WHAT NEEDS TO BE DONE - Repeat each line of the material exactly.

DATASET SECTION -
• • • • •

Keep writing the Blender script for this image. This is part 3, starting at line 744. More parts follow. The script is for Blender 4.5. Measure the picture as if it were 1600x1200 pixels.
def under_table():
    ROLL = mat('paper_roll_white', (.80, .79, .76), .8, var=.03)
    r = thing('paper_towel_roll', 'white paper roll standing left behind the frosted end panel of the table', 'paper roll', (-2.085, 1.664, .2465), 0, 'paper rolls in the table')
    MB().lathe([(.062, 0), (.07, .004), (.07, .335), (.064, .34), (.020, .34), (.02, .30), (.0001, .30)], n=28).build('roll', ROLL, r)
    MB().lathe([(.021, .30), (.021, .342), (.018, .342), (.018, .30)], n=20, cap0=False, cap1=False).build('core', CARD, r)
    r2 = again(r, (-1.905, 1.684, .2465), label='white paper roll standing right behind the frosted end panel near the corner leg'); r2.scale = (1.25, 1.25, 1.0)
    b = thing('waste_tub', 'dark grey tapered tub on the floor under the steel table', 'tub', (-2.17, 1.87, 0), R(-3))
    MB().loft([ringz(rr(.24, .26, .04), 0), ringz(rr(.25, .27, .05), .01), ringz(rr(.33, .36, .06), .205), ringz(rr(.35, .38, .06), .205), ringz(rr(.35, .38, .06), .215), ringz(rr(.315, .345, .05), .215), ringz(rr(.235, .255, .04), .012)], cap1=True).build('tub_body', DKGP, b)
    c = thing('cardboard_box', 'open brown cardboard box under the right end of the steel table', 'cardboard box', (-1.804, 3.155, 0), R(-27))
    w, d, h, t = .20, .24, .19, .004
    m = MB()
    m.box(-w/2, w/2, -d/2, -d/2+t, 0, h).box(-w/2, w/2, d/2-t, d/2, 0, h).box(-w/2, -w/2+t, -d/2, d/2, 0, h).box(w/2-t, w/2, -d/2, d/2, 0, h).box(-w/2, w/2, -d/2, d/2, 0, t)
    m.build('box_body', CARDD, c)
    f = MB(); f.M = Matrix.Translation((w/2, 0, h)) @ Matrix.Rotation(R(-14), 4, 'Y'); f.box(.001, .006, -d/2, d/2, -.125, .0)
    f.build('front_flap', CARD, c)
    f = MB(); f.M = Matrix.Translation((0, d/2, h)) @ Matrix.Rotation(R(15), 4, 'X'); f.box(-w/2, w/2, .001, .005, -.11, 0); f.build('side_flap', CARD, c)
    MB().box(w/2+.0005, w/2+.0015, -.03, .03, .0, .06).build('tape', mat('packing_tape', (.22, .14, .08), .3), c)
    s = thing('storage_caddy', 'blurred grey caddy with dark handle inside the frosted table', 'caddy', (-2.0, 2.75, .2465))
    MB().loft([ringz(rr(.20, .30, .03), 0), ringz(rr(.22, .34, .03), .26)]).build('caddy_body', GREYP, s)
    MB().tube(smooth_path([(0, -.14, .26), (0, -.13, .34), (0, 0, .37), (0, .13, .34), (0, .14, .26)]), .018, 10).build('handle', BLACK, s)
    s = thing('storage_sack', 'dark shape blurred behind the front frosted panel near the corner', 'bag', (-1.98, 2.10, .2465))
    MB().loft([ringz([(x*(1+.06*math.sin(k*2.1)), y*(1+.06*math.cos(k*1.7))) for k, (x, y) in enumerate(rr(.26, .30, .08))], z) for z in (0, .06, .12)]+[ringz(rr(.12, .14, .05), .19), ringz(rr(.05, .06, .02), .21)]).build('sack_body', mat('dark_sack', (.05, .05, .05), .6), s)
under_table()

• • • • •

OUTPUT OF THE TASK -
Keep writing the Blender script for this image. This is part 3, starting at line 744. More parts follow. The script is for Blender 4.5. Measure the picture as if it were 1600x1200 pixels.
def under_table():
    ROLL = mat('paper_roll_white', (.80, .79, .76), .8, var=.03)
    r = thing('paper_towel_roll', 'white paper roll standing left behind the frosted end panel of the table', 'paper roll', (-2.085, 1.664, .2465), 0, 'paper rolls in the table')
    MB().lathe([(.062, 0), (.07, .004), (.07, .335), (.064, .34), (.020, .34), (.02, .30), (.0001, .30)], n=28).build('roll', ROLL, r)
    MB().lathe([(.021, .30), (.021, .342), (.018, .342), (.018, .30)], n=20, cap0=False, cap1=False).build('core', CARD, r)
    r2 = again(r, (-1.905, 1.684, .2465), label='white paper roll standing right behind the frosted end panel near the corner leg'); r2.scale = (1.25, 1.25, 1.0)
    b = thing('waste_tub', 'dark grey tapered tub on the floor under the steel table', 'tub', (-2.17, 1.87, 0), R(-3))
    MB().loft([ringz(rr(.24, .26, .04), 0), ringz(rr(.25, .27, .05), .01), ringz(rr(.33, .36, .06), .205), ringz(rr(.35, .38, .06), .205), ringz(rr(.35, .38, .06), .215), ringz(rr(.315, .345, .05), .215), ringz(rr(.235, .255, .04), .012)], cap1=True).build('tub_body', DKGP, b)
    c = thing('cardboard_box', 'open brown cardboard box under the right end of the steel table', 'cardboard box', (-1.804, 3.155, 0), R(-27))
    w, d, h, t = .20, .24, .19, .004
    m = MB()
    m.box(-w/2, w/2, -d/2, -d/2+t, 0, h).box(-w/2, w/2, d/2-t, d/2, 0, h).box(-w/2, -w/2+t, -d/2, d/2, 0, h).box(w/2-t, w/2, -d/2, d/2, 0, h).box(-w/2, w/2, -d/2, d/2, 0, t)
    m.build('box_body', CARDD, c)
    f = MB(); f.M = Matrix.Translation((w/2, 0, h)) @ Matrix.Rotation(R(-14), 4, 'Y'); f.box(.001, .006, -d/2, d/2, -.125, .0)
    f.build('front_flap', CARD, c)
    f = MB(); f.M = Matrix.Translation((0, d/2, h)) @ Matrix.Rotation(R(15), 4, 'X'); f.box(-w/2, w/2, .001, .005, -.11, 0); f.build('side_flap', CARD, c)
    MB().box(w/2+.0005, w/2+.0015, -.03, .03, .0, .06).build('tape', mat('packing_tape', (.22, .14, .08), .3), c)
    s = thing('storage_caddy', 'blurred grey caddy with dark handle inside the frosted table', 'caddy', (-2.0, 2.75, .2465))
    MB().loft([ringz(rr(.20, .30, .03), 0), ringz(rr(.22, .34, .03), .26)]).build('caddy_body', GREYP, s)
    MB().tube(smooth_path([(0, -.14, .26), (0, -.13, .34), (0, 0, .37), (0, .13, .34), (0, .14, .26)]), .018, 10).build('handle', BLACK, s)
    s = thing('storage_sack', 'dark shape blurred behind the front frosted panel near the corner', 'bag', (-1.98, 2.10, .2465))
    MB().loft([ringz([(x*(1+.06*math.sin(k*2.1)), y*(1+.06*math.cos(k*1.7))) for k, (x, y) in enumerate(rr(.26, .30, .08))], z) for z in (0, .06, .12)]+[ringz(rr(.12, .14, .05), .19), ringz(rr(.05, .06, .02), .21)]).build('sack_body', mat('dark_sack', (.05, .05, .05), .6), s)
under_table()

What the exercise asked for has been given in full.